Scenes as source code
+-------+
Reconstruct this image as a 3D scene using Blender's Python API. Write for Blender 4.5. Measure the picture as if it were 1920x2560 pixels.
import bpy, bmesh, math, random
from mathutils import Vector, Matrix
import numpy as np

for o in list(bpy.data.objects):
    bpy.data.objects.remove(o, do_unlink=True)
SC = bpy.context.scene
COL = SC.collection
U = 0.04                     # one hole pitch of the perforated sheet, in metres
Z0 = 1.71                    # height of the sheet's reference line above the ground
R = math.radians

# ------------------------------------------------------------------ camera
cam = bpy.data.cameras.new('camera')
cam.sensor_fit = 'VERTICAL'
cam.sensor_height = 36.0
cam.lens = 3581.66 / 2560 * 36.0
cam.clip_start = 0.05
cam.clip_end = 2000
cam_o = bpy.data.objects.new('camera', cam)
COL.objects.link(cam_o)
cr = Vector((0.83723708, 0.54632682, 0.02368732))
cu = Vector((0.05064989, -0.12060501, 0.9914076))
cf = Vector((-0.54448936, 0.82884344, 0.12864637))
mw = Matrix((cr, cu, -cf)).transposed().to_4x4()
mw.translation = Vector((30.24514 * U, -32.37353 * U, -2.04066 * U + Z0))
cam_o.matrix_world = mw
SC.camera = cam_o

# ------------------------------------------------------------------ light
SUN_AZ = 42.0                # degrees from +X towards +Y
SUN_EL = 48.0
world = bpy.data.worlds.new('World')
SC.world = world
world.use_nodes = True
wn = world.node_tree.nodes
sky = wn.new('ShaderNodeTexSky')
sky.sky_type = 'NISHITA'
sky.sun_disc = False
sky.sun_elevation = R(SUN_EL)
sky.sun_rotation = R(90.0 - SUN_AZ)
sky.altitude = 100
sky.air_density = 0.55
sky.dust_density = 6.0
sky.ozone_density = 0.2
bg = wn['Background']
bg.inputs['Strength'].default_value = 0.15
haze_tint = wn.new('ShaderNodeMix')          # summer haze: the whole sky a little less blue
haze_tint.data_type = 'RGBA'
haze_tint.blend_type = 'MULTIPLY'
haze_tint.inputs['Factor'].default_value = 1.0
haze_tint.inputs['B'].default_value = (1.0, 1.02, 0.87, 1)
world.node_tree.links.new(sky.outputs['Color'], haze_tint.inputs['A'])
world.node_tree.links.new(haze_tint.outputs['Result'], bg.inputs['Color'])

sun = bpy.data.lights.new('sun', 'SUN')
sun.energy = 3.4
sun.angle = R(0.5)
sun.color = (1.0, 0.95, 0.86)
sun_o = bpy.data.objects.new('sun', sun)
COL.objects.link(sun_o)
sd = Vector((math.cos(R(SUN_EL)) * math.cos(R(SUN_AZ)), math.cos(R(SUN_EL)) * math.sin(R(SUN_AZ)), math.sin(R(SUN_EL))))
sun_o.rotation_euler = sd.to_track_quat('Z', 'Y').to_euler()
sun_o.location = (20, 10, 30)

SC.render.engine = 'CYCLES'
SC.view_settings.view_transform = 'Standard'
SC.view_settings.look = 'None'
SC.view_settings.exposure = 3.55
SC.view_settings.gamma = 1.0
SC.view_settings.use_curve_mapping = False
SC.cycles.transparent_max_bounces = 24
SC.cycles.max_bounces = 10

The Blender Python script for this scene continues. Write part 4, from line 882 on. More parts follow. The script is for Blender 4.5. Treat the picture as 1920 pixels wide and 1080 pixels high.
+-------+
(EXERCISE DESCRIPTION) Print only the lines that run from the start of the listing to the line bearing "R = math.radians"; please keep the first line and that last one, exactly as they appear.

(SOLUTION FOR THIS PROBLEM)
Reconstruct this image as a 3D scene using Blender's Python API. Write for Blender 4.5. Measure the picture as if it were 1920x2560 pixels.
import bpy, bmesh, math, random
from mathutils import Vector, Matrix
import numpy as np

for o in list(bpy.data.objects):
    bpy.data.objects.remove(o, do_unlink=True)
SC = bpy.context.scene
COL = SC.collection
U = 0.04                     # one hole pitch of the perforated sheet, in metres
Z0 = 1.71                    # height of the sheet's reference line above the ground
R = math.radians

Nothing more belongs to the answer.